Uses of amorphous solids:

i) The most widely used amorphous solid are the inorganic glasses viz. construction, houseware,

laboratory ware, etc.

ii) Used as rubber in making tires, shoe soles, etc.

iii) Used in plastics.

iv) Amorphous silica is used for converting sunlight into electricity (in the photovoltaic cell).

Anisotropy: The ability of crystalline solids to change their

physical properties when measured indifferent directions

is called anisotropy.

Explanation: This property is due to the different arrangement of constituents in different directions.

Different types of particles fall on the way of measurements

in different directions.

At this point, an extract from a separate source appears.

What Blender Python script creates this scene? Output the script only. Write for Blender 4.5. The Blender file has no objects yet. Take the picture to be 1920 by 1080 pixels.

Hence, the composition of crystalline solids changes with directions changing their physical properties.

Isotropy: The ability of amorphous solids to have the same physical properties when measured in different directions is called isotropy.

Explanation: This property is due to no regular arrangement of particles in any direction.

Hence the properties like electrical conductivity, thermal expansion is identical in all directions.

Types of crystalline solids: Crystalline solids are classified into four main types as follows:

i) Molecular solids: They are further classified into three types:

a. Polar molecular solids.

b. Non-polar molecular solids.

c. Hydrogen bonded molecular solids.

ii) Ionic solids.

iii) Metallic solids.

iv) Covalent solids.

Molecular solids:

i) In the crystalline molecular solids, the constituent particles are molecules of the same compound.

ii) Depending upon the type of molecules involved in crystal formation and the nature of the intermolecular force of attraction between the neighboring molecules, they are further sub-divided as:

a) Non-polar molecular solids:

1. These are those crystalline solid in which the constituent particles are either atoms [Noble gases] or non-polar molecules [H2, Cl2, I2, CH4, etc.] or weakly polar molecules like CO or other hydrocarbons.